VST Telescope
© ESO/G. Lombardi

Orvieto - After spending €15 million to help build a powerful survey telescope in Chile, Italy doesn't have the €250,000 a year needed to analyze the exquisite data that the telescope has begun to collect.

With a diameter of 2.6 meters and a giant 268 megapixel camera, the Vlt Survey Telescope (VST) is the largest telescope in the world specifically designed to survey the skies in visible light. The newest addition to the European Southern Observatory (ESO), it is adjacent to the Very Large Telescope (VLT), four 8.2 meter optical telescopes at Cerro Paranal in Chile. A joint venture between the Osservatorio Astronomico di Capodimonte in Naples, Italy - that is part of the National Institute of Astrophysics (INAF) - and ESO, it began capturing its first pictures in June.

But Italy might not be able to harvest the fruits of its investment. "We need to find €250,000 a year to pay at least four mathematicians and some computers" to process the data coming from the telescope, says Massimo Capaccioli, an astrophysicist at University of Naples Federico II and a champion of the VST program.

With a field of view twice as broad as the full moon, VST is expected to further understanding of dark matter and the nature of dark energy as part of its exploration of the early universe. Italian astronomers now receive 10% of the observation time, a figure that will jump to 20% in 2017. But they will be hard-pressed to make discoveries if they can't interpret what they have observed.

"It is a very sad situation for Italy," says Bruno Leibundgut, ESO's science director. "The data reductions for such massive surveys are indeed complicated and require sufficient resources." Leibundgut hopes that Italian scientists might be able to use the reduction data centers in Cambridge, U.K., and in Groningen, Netherlands, if their government fails to find the money.

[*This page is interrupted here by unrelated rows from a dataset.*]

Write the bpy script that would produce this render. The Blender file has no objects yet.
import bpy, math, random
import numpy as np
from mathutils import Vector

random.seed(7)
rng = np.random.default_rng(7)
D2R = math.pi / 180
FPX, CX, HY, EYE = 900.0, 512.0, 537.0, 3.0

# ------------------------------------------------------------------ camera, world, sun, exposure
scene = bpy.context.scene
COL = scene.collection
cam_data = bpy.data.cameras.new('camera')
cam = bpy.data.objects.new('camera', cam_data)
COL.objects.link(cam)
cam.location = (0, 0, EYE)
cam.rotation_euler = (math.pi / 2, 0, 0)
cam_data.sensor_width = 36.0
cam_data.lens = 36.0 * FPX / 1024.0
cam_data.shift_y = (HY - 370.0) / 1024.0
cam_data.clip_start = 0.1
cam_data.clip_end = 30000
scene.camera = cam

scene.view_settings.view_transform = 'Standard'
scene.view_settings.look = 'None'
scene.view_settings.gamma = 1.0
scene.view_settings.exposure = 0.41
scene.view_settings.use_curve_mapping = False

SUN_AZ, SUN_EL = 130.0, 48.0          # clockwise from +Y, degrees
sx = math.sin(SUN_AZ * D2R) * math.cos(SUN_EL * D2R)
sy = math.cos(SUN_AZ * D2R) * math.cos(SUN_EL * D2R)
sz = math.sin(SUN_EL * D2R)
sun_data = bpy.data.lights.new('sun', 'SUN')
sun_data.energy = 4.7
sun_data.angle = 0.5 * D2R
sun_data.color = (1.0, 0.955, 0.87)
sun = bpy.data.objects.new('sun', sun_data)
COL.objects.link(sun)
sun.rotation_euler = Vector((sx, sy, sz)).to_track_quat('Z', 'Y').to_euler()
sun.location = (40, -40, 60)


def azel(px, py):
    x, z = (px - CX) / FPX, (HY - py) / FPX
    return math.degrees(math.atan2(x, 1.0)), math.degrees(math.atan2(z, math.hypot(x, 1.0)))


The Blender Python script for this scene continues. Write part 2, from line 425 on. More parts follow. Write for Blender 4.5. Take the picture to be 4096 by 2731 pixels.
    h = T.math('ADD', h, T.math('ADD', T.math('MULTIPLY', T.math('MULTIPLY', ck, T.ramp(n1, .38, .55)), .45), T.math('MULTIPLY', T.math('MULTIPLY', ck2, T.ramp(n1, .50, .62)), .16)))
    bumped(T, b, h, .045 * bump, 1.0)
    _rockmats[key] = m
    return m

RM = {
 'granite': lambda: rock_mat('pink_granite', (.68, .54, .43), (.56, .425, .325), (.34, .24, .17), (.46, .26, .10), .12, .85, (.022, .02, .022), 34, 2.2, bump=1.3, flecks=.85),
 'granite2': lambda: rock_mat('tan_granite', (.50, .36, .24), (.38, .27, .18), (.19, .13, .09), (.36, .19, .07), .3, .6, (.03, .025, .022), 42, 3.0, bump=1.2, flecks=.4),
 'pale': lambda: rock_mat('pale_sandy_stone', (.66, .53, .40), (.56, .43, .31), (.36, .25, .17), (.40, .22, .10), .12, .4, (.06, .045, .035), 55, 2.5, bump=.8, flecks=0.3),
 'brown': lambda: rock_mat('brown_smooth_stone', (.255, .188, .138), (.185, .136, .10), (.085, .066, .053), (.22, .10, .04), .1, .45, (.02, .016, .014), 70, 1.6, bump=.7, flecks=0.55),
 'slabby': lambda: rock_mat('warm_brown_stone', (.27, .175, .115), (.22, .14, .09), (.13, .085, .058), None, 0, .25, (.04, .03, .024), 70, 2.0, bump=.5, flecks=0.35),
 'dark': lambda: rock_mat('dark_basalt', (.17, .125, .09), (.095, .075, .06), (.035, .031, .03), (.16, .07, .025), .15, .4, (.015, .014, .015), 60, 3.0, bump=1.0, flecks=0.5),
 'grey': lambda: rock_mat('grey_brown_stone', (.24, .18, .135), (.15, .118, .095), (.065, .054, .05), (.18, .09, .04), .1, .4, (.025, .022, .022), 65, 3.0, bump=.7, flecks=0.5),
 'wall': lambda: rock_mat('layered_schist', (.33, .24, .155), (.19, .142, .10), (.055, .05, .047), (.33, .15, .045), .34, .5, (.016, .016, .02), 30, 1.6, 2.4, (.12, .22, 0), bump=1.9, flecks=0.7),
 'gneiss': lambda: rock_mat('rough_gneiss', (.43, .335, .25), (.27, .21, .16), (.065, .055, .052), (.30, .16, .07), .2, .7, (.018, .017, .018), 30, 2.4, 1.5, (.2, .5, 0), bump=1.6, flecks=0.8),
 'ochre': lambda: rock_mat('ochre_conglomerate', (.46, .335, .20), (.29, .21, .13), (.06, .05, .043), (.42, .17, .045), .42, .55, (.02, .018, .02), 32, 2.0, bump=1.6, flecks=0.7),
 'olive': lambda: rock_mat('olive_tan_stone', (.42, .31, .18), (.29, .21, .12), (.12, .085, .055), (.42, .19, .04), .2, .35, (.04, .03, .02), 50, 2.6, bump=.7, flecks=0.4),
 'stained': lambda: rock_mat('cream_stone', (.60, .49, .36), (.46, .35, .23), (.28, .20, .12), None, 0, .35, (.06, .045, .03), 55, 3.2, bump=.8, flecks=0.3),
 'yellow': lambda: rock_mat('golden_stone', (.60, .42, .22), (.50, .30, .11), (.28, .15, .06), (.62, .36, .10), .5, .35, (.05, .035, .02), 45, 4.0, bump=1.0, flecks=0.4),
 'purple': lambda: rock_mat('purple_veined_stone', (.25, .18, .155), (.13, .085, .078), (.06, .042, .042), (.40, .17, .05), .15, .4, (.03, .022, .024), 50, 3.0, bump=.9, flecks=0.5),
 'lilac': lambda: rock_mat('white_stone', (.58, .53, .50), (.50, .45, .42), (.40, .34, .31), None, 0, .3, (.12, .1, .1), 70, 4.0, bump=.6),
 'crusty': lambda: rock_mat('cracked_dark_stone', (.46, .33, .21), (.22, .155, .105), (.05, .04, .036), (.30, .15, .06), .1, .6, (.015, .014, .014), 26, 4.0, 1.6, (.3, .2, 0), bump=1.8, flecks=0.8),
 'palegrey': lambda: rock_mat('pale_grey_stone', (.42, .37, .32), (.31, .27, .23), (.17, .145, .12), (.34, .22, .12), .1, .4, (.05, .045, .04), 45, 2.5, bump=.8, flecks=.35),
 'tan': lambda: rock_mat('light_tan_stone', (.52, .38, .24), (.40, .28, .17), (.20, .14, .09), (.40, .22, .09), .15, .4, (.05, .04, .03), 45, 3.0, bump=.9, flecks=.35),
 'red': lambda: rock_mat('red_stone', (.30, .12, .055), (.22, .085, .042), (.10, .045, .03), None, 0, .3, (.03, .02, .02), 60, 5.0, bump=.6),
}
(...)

And Giovanni Bignami, the newly appointed INAF director, says that "I'm confident that the money will arrive. It would be such a spectacular mistake not to fund this research ... after such an effort has been put into the building of the VST."

The budget shortfall is just the latest setback for the project. Construction was delayed for 4 years after the original VST mirror was destroyed during delivery to Chile and had to be rebuilt, says Capaccioli, and some of the telescope's mechanical parts had to be rebuilt after they rusted during shipment. But Capacioli says that the instrument is now working wonderfully and that Italian scientists must not disappoint their colleagues by squandering valuable observing time.